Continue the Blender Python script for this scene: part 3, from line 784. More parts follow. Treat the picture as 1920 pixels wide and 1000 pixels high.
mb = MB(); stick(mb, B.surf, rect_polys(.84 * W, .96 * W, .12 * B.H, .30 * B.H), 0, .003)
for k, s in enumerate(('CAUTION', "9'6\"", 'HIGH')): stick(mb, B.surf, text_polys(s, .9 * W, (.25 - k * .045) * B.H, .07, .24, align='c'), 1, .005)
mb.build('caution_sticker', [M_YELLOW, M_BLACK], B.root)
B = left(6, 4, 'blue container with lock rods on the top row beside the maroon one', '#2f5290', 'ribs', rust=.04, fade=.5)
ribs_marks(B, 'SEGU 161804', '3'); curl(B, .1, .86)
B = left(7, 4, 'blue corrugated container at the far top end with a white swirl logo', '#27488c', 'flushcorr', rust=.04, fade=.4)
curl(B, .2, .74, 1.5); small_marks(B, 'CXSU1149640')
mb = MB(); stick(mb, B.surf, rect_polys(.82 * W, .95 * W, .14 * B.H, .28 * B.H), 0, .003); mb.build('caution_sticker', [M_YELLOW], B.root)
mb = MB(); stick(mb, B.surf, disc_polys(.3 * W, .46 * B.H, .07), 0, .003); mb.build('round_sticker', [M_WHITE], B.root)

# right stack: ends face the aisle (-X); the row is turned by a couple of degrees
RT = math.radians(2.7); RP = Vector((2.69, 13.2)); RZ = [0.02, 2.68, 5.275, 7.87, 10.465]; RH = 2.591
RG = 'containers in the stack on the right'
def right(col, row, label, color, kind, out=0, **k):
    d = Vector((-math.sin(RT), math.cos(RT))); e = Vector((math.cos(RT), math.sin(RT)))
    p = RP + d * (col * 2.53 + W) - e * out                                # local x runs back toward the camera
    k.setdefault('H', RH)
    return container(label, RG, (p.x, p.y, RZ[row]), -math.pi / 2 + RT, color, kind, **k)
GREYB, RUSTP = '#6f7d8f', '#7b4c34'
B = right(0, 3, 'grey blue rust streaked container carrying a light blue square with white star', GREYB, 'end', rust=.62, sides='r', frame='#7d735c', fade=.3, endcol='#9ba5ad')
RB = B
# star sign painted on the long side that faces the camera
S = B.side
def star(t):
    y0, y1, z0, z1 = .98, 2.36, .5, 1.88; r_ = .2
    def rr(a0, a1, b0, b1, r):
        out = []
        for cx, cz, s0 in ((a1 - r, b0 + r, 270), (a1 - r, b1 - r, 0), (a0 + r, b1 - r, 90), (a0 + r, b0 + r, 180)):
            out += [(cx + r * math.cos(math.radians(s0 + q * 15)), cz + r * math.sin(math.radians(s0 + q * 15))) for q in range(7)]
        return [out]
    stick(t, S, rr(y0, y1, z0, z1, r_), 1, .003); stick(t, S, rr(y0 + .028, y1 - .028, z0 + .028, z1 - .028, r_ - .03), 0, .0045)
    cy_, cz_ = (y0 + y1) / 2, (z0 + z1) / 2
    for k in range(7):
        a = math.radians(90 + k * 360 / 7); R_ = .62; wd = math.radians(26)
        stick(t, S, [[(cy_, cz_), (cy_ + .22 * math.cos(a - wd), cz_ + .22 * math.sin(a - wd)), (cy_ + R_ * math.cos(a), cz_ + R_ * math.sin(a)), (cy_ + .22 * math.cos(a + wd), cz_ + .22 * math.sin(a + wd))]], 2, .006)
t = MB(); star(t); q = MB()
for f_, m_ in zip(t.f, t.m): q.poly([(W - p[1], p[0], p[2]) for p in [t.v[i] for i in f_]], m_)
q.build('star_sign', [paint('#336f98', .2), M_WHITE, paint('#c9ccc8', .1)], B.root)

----

> _What is needed_:
Each line of the material should be echoed exactly.

> _Answer for the task_:
Continue the Blender Python script for this scene: part 3, from line 784. More parts follow. Treat the picture as 1920 pixels wide and 1000 pixels high.
mb = MB(); stick(mb, B.surf, rect_polys(.84 * W, .96 * W, .12 * B.H, .30 * B.H), 0, .003)
for k, s in enumerate(('CAUTION', "9'6\"", 'HIGH')): stick(mb, B.surf, text_polys(s, .9 * W, (.25 - k * .045) * B.H, .07, .24, align='c'), 1, .005)
mb.build('caution_sticker', [M_YELLOW, M_BLACK], B.root)
B = left(6, 4, 'blue container with lock rods on the top row beside the maroon one', '#2f5290', 'ribs', rust=.04, fade=.5)
ribs_marks(B, 'SEGU 161804', '3'); curl(B, .1, .86)
B = left(7, 4, 'blue corrugated container at the far top end with a white swirl logo', '#27488c', 'flushcorr', rust=.04, fade=.4)
curl(B, .2, .74, 1.5); small_marks(B, 'CXSU1149640')
mb = MB(); stick(mb, B.surf, rect_polys(.82 * W, .95 * W, .14 * B.H, .28 * B.H), 0, .003); mb.build('caution_sticker', [M_YELLOW], B.root)
mb = MB(); stick(mb, B.surf, disc_polys(.3 * W, .46 * B.H, .07), 0, .003); mb.build('round_sticker', [M_WHITE], B.root)

# right stack: ends face the aisle (-X); the row is turned by a couple of degrees
RT = math.radians(2.7); RP = Vector((2.69, 13.2)); RZ = [0.02, 2.68, 5.275, 7.87, 10.465]; RH = 2.591
RG = 'containers in the stack on the right'
def right(col, row, label, color, kind, out=0, **k):
    d = Vector((-math.sin(RT), math.cos(RT))); e = Vector((math.cos(RT), math.sin(RT)))
    p = RP + d * (col * 2.53 + W) - e * out                                # local x runs back toward the camera
    k.setdefault('H', RH)
    return container(label, RG, (p.x, p.y, RZ[row]), -math.pi / 2 + RT, color, kind, **k)
GREYB, RUSTP = '#6f7d8f', '#7b4c34'
B = right(0, 3, 'grey blue rust streaked container carrying a light blue square with white star', GREYB, 'end', rust=.62, sides='r', frame='#7d735c', fade=.3, endcol='#9ba5ad')
RB = B
# star sign painted on the long side that faces the camera
S = B.side
def star(t):
    y0, y1, z0, z1 = .98, 2.36, .5, 1.88; r_ = .2
    def rr(a0, a1, b0, b1, r):
        out = []
        for cx, cz, s0 in ((a1 - r, b0 + r, 270), (a1 - r, b1 - r, 0), (a0 + r, b1 - r, 90), (a0 + r, b0 + r, 180)):
            out += [(cx + r * math.cos(math.radians(s0 + q * 15)), cz + r * math.sin(math.radians(s0 + q * 15))) for q in range(7)]
        return [out]
    stick(t, S, rr(y0, y1, z0, z1, r_), 1, .003); stick(t, S, rr(y0 + .028, y1 - .028, z0 + .028, z1 - .028, r_ - .03), 0, .0045)
    cy_, cz_ = (y0 + y1) / 2, (z0 + z1) / 2
    for k in range(7):
        a = math.radians(90 + k * 360 / 7); R_ = .62; wd = math.radians(26)
        stick(t, S, [[(cy_, cz_), (cy_ + .22 * math.cos(a - wd), cz_ + .22 * math.sin(a - wd)), (cy_ + R_ * math.cos(a), cz_ + R_ * math.sin(a)), (cy_ + .22 * math.cos(a + wd), cz_ + .22 * math.sin(a + wd))]], 2, .006)
t = MB(); star(t); q = MB()
for f_, m_ in zip(t.f, t.m): q.poly([(W - p[1], p[0], p[2]) for p in [t.v[i] for i in f_]], m_)
q.build('star_sign', [paint('#336f98', .2), M_WHITE, paint('#c9ccc8', .1)], B.root)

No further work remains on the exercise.